Most troubling is the largest exception in HUD's new rules. HUD will continue to investigate groups or individuals who take their protests to court. This loophole eviscerates citizens' last line of defense against local governments that, captured by the social service industry and homeless advocates, are increasingly violating their own zoning rules regarding the siting of group homes for alcoholics, addicts, and the mentally ill.

For example, Seattle until recently prohibited the placement of social service facilities within a quarter-mile of each other. Yet in 1992, the city approved the construction of five group homes for addicts and the mentally ill within a single block. A local neighborhood group sued. HUD has been investigating the group for the past year, and nothing in the new guidelines prevents it from continuing.

As local governments, often under pressure from HUD, embrace the philosophy of placing dysfunctional individuals into stable, middle-class communities, such violations of zoning rules will only become more common. By holding open the threat of federal retaliation for challenging such zoning infractions in court, HUD is encouraging municipalities to break their own laws.

HUD's new guidelines carve out another exception that is nearly as worrisome. The rules protect only speech directed at public officials. Should citizens carry their protests beyond government agencies, they still risk HUD's heavy-handed retaliation. The Gramercy Park residents had allegedly tried to outbid a nonprofit developer for a property the developer aimed to turn into housing for the homeless mentally ill. Though the developer recently dropped his legal complaint against the neighbors, the theory that market competition may violate the FHAA remains alive under HUD's new rules.

Finally, HUD will continue to investigate individuals and organizations that protest housing decisions if "the facts available to the department do not reasonably indicate the precise applicability of the First Amendment." In other words, if an advocacy group writes a muddy enough complaint about a neighborhood organization, it can continue to draw down the government's vast coercive power until the "precise applicability of the First Amendment" is established.

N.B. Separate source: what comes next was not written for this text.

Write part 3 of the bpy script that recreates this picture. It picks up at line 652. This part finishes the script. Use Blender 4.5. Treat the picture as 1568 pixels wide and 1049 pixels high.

HUD's assurance that it will "carefully tailor" such investigations so as not to "unduly chill the exercise of free speech" is ludicrous: the very existence of such investigations, no matter how "tailored," can scare citizens into silence.

Under the new rules, HUD has dismissed only 11 of its 34 pending investigations against individuals and community groups. If President Clinton takes the First Amendment seriously, he should order Secretary Henry Cisneros to close all loopholes in the guidelines and declare that all neighborhood political activity is safe from government penalty.